MARÍA DE LA VÁLGOMA | Profesora de Derecho Civil. Universidad Complutense de Madrid
Uno de los temas que más me espeluznan de la actualidad es el aumento de la extrema derecha en una gran mayoría de los países europeos. Pensar que en Austria el FPÖ de Norbert Hofer ¡ha estado a punto de ganar las elecciones! Al final, la victoria de los verdes por un pequeño margen de 30.000 votos es lo que ha impedido que un partido de tal signo vuelva a gobernar en Europa por primera vez después de la II Guerra Mundial.
Pero esa mínima victoria no nos puede hacer olvidar que la mitad del pueblo austríaco tiene una ideología filonazi. Y no son los únicos. Jobbik en Hungría, que ya en 2014 se hizo con el 20,3% del Parlamento –lo que supone un millón de votos en un país que no llega a diez millones de habitantes– y que pretende hasta eliminar el sufragio universal, o Amanecer Dorado en Grecia, Ley y Justicia en Polonia, UKIP en Reino Unido y, más próximo a nosotros, en la Francia de la Revolución y las libertades, el partido xenófobo de Marine Le Pen crecen en progresión geométrica.
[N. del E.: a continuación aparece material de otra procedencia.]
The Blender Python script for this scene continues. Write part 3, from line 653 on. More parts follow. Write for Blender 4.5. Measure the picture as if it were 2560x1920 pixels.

Pero debemos tener presente que medidas de este tipo, como la expulsión de los gitanos, han sido tomadas por Sarkozy, en primer lugar, y por Hollande, después, tras comprobar que el 70% de la población quería que fueran expulsados. En 2010, con Sarkozy en el poder, fueron expulsados más de 8.000 romaníes por el mero hecho de pertenecer a una determinada etnia, que ya fue masacrada por Hitler. Incluso un alcalde francés se permitió decir que “Hitler no mató a suficientes gitanos”. En los campos de concentración murieron gaseados más de 500.000, a muchos otros se les dio muerte también para hacer experimentos científicos y a gran parte se les esterilizó.
Siempre que veo una película o leo un libro sobre esos atroces hechos me pregunto cómo pudo ser, qué ocurrió para que el país más civilizado y culto de Europa pudiera cometer tal barbarie. Por qué ciudadanos que hasta entonces habían convivido pacíficamente dejaban de hacerlo y se convertían en enemigos acérrimos. Y por eso me ha interesado mucho investigar los años anteriores, cómo fue gestándose, poco a poco, silenciosamente, el holocausto nazi.
No querría parecerles pesimista, ni exagerada, pero muchos de los hechos que entonces se vivieron se están repitiendo hoy en Europa. Y el mecanismo siempre es el mismo: atribuir los males de la sociedad a un chivo expiatorio, sea este judío, gitano, musulmán o extranjero que amenaza nuestra identidad. Achacar la crisis económica, no a la especulación, la corrupción, la evasión de impuestos y la codicia de tantos, sino a los refugiados que huyen de múltiples guerras o atentados.
¿Se está incubando de nuevo el huevo de la serpiente? Ojalá no, pero debemos actuar. El Papa, al recibir el Premio Carlomagno, se preguntaba: “¿Qué te ha sucedido, Europa humanista, defensora de los Derechos Humanos, de la democracia, de la libertad?”. Sí, Europa ha perdido su alma al alejarse de sus valores fundacionales, de la defensa de la dignidad de toda persona por el mero hecho de serlo. Por eso, como Francisco, sueño con una Europa en la cual ser emigrante no sea un delito, una Europa que acoge y apoya, en lugar de un lugar temeroso e intransigente que construye muros y vallas con cuchillas, una Europa que recupere su alma haciendo políticas “centradas en los rostros, no en los números”.
Nada grande se ha construido en la Historia sin luchar por ello, cada derecho ha sido una conquista. Y solo de nosotros depende reconquistar el alma de una Europa que ahora parece haberla perdido.